Though it was no time to contemplate balance sheets, or financial flow charts, the reward for the “think of a number and double it” derby, is a minimum of £80 million to Rangers. The money didn’t talk; it screamed.

Even without the game’s remarkable denouement, the atmosphere was consistently more intense than the previous week’s FA Cup final, because it was an occasion for the committed fan, rather than the corporate grazer.

Redknapp is enough of a realist to appreciate that in managerial terms, the scramble to leave the Championship, where desperation already generates a collective debt of £1 billion, is a Catch 22 situation. Failure is usually fatal. Success can lead to dangerously inflated expectation.

Leicester’s Nigel Pearson may have won the title, having accumulated 22 more points than QPR, but his employer talks of lavishing £180 million on a strategic push for the top five, and seems likely to show little patience should next season begin with understandable difficulty.

QPR have huge debts, and face financial sanctions, but they have a lifeline. In the circumstances it was somehow appropriate that nature performed its own pyrotechnics, with claps of thunder and torrential rain greeting the teams as they emerged.

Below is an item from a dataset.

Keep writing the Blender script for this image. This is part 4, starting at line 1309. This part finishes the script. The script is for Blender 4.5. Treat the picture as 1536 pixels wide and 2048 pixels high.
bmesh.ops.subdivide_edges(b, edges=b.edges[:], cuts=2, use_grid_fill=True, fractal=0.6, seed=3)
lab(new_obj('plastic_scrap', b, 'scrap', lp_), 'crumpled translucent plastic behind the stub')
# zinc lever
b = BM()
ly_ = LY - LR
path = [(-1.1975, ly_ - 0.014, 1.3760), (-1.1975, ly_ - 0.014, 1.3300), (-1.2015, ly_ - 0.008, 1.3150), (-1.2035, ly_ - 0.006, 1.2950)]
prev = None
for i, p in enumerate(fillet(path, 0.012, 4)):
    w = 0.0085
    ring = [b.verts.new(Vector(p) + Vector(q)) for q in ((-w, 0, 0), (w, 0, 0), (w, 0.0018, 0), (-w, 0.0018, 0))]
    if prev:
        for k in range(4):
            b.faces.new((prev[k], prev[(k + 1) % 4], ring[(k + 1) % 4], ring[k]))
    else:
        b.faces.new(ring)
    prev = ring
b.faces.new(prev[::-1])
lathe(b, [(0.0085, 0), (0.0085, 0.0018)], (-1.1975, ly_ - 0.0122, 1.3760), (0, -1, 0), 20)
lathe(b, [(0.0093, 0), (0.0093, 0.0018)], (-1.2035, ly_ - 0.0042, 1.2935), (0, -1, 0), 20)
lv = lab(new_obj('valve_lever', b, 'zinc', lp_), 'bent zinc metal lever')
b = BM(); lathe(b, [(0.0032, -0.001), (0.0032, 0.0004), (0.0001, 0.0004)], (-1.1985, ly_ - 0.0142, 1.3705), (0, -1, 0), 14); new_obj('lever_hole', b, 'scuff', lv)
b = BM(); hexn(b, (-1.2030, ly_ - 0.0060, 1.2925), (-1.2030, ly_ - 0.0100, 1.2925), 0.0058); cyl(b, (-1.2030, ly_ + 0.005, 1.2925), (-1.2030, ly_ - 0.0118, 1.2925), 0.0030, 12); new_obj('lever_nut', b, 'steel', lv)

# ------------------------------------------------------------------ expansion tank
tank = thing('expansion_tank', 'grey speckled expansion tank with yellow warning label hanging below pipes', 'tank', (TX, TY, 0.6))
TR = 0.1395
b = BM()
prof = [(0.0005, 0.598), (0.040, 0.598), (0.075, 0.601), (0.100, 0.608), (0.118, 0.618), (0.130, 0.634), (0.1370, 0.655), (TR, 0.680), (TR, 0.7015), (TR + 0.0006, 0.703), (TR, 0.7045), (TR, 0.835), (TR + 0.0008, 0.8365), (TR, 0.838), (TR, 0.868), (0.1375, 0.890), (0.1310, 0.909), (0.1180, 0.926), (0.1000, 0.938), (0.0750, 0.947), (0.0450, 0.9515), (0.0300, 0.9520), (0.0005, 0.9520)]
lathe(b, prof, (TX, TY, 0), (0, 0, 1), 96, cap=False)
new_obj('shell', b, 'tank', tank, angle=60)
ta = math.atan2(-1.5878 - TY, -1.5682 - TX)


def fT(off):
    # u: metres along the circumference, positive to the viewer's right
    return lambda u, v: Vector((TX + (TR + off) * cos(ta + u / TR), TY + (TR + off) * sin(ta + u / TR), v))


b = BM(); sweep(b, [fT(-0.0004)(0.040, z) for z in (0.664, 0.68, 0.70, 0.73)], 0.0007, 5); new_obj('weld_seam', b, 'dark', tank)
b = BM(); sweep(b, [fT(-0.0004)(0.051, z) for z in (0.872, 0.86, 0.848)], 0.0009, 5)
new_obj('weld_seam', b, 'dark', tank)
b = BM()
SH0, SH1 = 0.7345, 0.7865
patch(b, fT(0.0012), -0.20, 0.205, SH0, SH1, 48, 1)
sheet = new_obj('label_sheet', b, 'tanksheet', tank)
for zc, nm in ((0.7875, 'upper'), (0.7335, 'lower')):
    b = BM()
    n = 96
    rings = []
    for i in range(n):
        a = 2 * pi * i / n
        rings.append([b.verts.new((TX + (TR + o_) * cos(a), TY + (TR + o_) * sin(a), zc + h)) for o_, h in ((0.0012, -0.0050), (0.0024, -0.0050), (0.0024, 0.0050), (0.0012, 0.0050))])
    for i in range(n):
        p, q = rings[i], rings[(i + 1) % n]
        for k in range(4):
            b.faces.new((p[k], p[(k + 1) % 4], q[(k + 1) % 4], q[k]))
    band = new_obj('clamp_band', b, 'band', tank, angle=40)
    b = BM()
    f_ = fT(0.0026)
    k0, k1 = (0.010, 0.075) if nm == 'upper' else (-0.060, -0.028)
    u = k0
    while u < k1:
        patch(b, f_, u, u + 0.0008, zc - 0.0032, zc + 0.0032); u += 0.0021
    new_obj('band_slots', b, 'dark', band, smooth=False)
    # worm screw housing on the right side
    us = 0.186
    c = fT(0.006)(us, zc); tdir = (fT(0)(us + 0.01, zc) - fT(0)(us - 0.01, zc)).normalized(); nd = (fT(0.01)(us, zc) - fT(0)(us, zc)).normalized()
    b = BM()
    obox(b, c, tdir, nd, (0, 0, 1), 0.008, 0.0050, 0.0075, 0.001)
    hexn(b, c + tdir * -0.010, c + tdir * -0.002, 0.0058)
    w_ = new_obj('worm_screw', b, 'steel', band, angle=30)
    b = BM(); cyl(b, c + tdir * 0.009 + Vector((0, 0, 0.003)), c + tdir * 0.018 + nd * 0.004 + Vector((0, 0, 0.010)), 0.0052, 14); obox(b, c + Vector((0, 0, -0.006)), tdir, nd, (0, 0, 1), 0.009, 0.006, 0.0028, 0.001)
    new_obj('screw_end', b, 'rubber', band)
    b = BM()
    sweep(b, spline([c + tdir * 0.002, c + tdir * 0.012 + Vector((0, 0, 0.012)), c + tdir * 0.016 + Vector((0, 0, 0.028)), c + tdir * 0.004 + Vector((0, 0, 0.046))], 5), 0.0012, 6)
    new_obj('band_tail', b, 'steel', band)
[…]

Owner Tony Fernandes is not the first, and will not be the last, businessman to abandon his commercial acumen at the first sniff of liniment, or the muted roar of a modern Formula One engine. He is, however, unique in his dubious choice of investment.

His Caterham team will be at the back of the grid for today’s Monaco Grand Prix after an abject qualifying performance. Yet he did not have a care in the world. His football team is back in the billionaires’ playground. He was doused in champagne, and carried on the shoulders of Joey Barton around a pitch carpeted by silver ticker tape.

Promotion was essential. Their wage bill, £78 million, dwarfs that of Atletico Madrid, who receive appropriate value for their £54 million. It would have been unsustainable; now it can be augmented. Redknapp has never had a problem spending other people’s money.

He has made 25 signings in the 18 months since he replaced Mark Hughes. Nineteen newcomers have arrived this season, including a supermarket sweep of five on the final day of the January transfer window.

The contrast with Derby remains damning. Their most extravagant purchase has been Johnny Russell, who cost £750,000 from Dundee United. Many clubs no longer bother to scout in Scotland; his impact before his substitution, midway through the second half, suggested a revision of recruitment principles may be necessary.

McClaren does not deserve to be defined by 18 matches as an ill-starred England manager, which reduced him to the level of a Spitting Image puppet. His return to domestic management has highlighted the quality of his developmental coaching, and the clarity of his tactical thinking.

He is an ideal tutor for young players of rich potential, like Will Hughes and George Thorne, the defensive midfield player who will return to his parent club, West Bromwich Albion, as a much-coveted prospect. Derby had more vibrancy than Rangers’ collection of self-possessed under achievers, playing with a flow, intelligence and courage in a match of dauntingly fine margins.

Lives changed with nine seconds to go. Redknapp’s mood was muted, strange and out of character. It would be no surprise if he walks away, with his reputation restored.